There are many curious ideas and events in Shakespeare's Tempest. Here's a trivial one that both bothers and amuses me. For what reason does Prospero keep Caliban in his service and close to home even after he has tried to rape Miranda? Here's the puzzling explanation offered by the great magus himself: "We cannot miss [do without] him. He does make our fire,/ Fetch in our wood, and serves in offices/ That profit us."
The very vague "serves in offices/ That profit us" tells us that even Shakespeare had a hard time justifying Caliban, whose only occupation, it would seem, is to keep the Prosperian fireplace well stoked. He's certainly not keeping the books.

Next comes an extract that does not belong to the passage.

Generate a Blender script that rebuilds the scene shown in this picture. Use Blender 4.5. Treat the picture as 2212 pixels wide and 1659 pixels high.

My puzzle: Prospero is a great magician. He can raise storms, put people into trances, devise supernatural banquets and shows, release spirits from cloven pines, and even (though we don't see it) raise the dead ("Graves at my command/ Have waked their sleepers, oped, and let 'em forth.") If he's so supremely golldarned powerful why can't he magically gather his own firewood? Come to think of it, why does he need firewood at all? Instead of using a stove or fireplace, why does't he just command Ariel to warm things up a bit.
Now I am aware that my concern here is a little on the ridiculous side. Shakespeare is simply making up an excuse to keep Caliban around because Caliban is essential to the play. Nevertheless, it's an odd justification -- although in truth no odder than that Shakespeare feels it necessary to give Caliban a practical, down-to-earth function in such a wildly unmoored-to-reality play.
(When I was a teacher I would always run aground of the engineering student who would explain to me that Gregor Samsa's metamorphosis into a beetle was unrealistic because a beetle of human size couldn't be supported on insect legs and would be too large to breathe through spirochetes. "It's a story," I would respond. "A fiction. You have to suspend disbelief. You can't accept the transformation but boggle at Gregor's breathing.")
Similarly, it is foolish for me to believe, so to speak, in Caliban, and yet to worry about his log-carrying. Or about the temperature of Prospero's home.
But I think there is a point to be made about Shakespeare. He could imagine magic but he could not get his mind around practical, down-to-earth post-Baconian technology. He had no trouble making his characters fly, but he couldn't imagine a room (or a cave) being heated except by wood, magically chainsawed and laboriously stacked. In Cymbeline, impatient Imogen, in need of quick transport to Milford Haven, asks for a horse with wings, not a helicopter. Shakespeare was not a technological visionary.